Records for this exercise »

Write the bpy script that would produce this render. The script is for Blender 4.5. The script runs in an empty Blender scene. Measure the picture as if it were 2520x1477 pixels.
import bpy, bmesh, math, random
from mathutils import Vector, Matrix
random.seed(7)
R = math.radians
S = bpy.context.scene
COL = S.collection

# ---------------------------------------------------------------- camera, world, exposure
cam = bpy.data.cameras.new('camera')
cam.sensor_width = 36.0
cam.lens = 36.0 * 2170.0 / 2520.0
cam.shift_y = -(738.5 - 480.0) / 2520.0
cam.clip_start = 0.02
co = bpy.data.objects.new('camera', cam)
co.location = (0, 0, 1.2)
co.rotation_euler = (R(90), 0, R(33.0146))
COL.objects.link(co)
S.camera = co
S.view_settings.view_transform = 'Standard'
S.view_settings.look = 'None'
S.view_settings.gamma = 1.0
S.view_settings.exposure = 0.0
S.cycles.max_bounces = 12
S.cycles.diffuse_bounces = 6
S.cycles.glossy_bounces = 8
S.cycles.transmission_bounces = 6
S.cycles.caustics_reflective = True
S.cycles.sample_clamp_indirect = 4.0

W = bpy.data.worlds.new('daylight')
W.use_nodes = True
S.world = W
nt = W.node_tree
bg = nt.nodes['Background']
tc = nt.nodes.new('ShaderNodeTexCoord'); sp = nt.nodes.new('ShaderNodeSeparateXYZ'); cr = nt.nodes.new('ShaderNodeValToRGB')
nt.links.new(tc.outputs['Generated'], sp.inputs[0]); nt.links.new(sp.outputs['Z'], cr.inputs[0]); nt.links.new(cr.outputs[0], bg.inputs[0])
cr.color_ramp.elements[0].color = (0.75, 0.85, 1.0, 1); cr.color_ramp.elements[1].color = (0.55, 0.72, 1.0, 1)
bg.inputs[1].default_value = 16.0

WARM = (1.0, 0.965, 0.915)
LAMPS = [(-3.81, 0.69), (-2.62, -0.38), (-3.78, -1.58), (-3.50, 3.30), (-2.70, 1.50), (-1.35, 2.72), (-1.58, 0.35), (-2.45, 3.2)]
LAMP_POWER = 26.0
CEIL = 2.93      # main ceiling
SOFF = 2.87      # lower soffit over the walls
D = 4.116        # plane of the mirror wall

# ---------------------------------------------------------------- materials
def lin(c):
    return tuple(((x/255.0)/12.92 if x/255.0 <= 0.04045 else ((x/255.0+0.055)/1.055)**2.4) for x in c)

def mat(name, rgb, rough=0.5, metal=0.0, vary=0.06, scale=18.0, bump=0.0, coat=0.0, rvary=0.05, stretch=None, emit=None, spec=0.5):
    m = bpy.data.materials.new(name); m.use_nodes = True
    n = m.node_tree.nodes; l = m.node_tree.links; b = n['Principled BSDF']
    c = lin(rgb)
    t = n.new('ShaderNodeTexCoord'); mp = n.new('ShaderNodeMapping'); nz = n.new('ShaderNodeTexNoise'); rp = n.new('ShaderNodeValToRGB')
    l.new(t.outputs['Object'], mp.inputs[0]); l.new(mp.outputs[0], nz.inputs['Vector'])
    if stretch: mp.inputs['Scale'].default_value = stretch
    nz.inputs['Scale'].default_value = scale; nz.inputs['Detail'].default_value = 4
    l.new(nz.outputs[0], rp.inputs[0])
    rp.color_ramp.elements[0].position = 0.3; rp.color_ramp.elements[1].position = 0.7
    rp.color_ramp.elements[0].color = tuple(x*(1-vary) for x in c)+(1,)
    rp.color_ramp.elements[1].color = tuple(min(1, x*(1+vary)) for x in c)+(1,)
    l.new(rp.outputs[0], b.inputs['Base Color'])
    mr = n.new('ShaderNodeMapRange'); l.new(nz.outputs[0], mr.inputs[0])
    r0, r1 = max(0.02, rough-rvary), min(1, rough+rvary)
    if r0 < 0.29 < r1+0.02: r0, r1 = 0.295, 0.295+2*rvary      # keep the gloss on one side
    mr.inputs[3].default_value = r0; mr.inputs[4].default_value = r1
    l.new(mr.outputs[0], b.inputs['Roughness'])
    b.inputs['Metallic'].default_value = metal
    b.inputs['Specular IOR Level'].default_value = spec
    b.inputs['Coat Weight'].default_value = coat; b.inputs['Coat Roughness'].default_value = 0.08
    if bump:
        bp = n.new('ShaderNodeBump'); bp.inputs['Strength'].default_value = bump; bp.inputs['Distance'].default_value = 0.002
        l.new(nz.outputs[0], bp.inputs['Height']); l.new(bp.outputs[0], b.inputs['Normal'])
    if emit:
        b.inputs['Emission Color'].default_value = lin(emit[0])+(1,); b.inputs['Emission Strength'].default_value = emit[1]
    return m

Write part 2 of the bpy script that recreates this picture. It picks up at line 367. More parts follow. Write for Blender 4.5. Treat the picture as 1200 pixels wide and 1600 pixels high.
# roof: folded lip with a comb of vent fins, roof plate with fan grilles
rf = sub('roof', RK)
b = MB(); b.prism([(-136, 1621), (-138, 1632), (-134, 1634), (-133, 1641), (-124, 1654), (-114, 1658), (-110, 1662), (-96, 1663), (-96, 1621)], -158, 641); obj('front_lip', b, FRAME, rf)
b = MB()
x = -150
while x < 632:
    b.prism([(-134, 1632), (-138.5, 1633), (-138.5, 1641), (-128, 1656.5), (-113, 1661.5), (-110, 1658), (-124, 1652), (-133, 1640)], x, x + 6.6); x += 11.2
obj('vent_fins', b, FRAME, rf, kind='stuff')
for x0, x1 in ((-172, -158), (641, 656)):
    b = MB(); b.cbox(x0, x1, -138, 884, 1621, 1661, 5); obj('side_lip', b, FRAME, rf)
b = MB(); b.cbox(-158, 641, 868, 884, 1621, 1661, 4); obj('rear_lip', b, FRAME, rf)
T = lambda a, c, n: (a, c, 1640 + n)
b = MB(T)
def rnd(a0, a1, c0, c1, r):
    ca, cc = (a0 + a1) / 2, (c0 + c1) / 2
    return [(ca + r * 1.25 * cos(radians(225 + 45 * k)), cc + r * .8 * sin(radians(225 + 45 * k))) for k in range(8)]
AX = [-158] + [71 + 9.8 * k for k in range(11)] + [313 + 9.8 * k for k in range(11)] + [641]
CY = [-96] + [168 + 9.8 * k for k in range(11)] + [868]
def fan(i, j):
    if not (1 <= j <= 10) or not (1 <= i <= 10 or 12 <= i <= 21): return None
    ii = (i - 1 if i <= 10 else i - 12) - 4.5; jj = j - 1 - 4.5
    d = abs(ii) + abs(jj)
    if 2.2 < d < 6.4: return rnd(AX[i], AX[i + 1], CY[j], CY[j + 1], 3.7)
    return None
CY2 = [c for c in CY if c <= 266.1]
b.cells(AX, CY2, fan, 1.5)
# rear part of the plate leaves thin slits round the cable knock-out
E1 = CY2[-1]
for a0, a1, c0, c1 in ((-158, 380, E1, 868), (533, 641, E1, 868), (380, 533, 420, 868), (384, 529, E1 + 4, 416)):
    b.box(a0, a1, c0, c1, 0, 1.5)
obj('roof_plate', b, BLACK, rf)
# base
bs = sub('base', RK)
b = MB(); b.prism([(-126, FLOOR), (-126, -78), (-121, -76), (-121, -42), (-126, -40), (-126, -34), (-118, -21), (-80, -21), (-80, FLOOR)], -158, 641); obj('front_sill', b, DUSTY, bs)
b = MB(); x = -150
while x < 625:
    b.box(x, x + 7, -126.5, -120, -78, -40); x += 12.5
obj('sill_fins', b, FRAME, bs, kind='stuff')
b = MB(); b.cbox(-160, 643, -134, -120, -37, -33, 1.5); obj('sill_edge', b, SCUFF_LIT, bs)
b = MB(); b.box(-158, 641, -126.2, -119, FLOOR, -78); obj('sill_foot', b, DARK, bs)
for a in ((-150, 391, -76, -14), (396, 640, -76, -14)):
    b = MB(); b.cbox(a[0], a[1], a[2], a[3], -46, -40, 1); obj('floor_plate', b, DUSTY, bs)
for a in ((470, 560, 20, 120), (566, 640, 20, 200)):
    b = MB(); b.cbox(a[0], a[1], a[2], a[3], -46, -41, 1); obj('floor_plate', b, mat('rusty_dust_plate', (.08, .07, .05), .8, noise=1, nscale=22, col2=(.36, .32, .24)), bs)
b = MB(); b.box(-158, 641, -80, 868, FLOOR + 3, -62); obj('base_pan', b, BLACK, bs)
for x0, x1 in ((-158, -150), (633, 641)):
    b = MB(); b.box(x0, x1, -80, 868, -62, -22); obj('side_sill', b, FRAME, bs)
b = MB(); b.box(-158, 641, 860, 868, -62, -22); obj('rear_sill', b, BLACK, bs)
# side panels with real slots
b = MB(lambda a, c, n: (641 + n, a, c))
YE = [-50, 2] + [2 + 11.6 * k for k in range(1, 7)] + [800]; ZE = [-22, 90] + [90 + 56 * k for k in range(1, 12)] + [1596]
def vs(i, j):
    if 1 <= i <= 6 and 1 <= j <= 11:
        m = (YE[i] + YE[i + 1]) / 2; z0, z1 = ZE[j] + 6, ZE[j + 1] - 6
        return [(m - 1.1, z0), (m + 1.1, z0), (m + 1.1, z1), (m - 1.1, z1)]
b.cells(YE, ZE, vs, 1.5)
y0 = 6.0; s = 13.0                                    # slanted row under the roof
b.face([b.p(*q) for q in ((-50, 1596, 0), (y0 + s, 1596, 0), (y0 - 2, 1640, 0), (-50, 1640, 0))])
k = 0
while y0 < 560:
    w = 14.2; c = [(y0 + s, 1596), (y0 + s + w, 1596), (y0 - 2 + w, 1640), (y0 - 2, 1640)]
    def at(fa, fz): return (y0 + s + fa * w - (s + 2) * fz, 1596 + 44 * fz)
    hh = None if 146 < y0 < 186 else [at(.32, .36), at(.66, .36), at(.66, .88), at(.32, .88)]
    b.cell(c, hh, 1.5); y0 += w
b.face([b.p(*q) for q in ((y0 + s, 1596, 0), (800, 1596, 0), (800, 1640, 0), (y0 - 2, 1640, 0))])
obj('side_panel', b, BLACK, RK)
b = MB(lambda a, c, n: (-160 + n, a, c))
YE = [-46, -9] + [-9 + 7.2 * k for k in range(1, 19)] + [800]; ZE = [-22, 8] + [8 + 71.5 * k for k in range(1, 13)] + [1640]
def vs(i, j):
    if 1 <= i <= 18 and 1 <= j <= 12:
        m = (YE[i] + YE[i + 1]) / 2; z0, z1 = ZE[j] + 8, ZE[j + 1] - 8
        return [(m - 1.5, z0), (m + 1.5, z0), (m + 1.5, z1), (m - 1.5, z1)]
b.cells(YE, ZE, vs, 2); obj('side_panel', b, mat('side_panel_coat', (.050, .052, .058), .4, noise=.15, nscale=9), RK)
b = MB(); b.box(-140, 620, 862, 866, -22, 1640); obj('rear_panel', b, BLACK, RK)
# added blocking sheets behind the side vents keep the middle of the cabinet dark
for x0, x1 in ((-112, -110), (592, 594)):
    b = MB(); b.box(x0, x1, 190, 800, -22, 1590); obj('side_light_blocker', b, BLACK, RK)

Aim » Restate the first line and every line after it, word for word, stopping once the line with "COL = S.collection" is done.

Solution to the problem »
Write the bpy script that would produce this render. The script is for Blender 4.5. The script runs in an empty Blender scene. Measure the picture as if it were 2520x1477 pixels.
import bpy, bmesh, math, random
from mathutils import Vector, Matrix
random.seed(7)
R = math.radians
S = bpy.context.scene
COL = S.collection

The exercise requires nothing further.